From all of this we learn: for
the future of women's liberation, we will have to look outside of
bourgeois feminism, outside the middle class, and outside the
framework of Indian civil society which has been the template for its
leadership and development since independence.
Women's liberation
will not be won by entrusting the defense of rape victims to the
central institutions of patriarchal rule. Women's liberation will not
be won by the reflexive regurgitation of a commitment to “feminist
principles” which are neither theoretically nor historically
explained or grounded. Women's liberation will not be won by
destroying Tarun Tejpal, who despite any problems and failures, has
done more for women than many if not most of those accusing him. Women's
liberation cannot be won by the bourgeois feminists or by
Tehelka, or by any other reformist gesture of a nobly intentioned
middle class. This is the real uncomfortable lesson of the “Tejpal
Assault Case,” which history will tell but the present sadly cannot
see.
In the meantime, however, in the short-run, it is imperative that anyone and everyone who values independent journalism comes to the defense of Tehelka.

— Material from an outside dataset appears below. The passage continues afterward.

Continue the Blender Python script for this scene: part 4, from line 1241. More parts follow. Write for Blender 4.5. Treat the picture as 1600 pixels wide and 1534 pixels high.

Unless, that is, you want the future of Indian media entrusted to those who call Tarun's request for a fan in his cell “breaking news,” and a trip up and down an elevator “investigative journalism.” (In case you hadn't noticed, throughout this crisis, Tehelka has continued to report breaking news and analysis, because the world indeed does go on despite the society of the spectacle's best efforts.) Regardless of what Tarun Tejpal did or didn't do, or how we feel about him and men like him, we owe it to the future to defend a magazine whose name means “the tumult provoked by a daring act.” In this case the daring act must be our own, ready to enter the fray to defend a magazine whose mission is truth and transparency, ready to challenge bourgeois feminism, and ready to expose all those who are hiding behind it with less noble values and motives.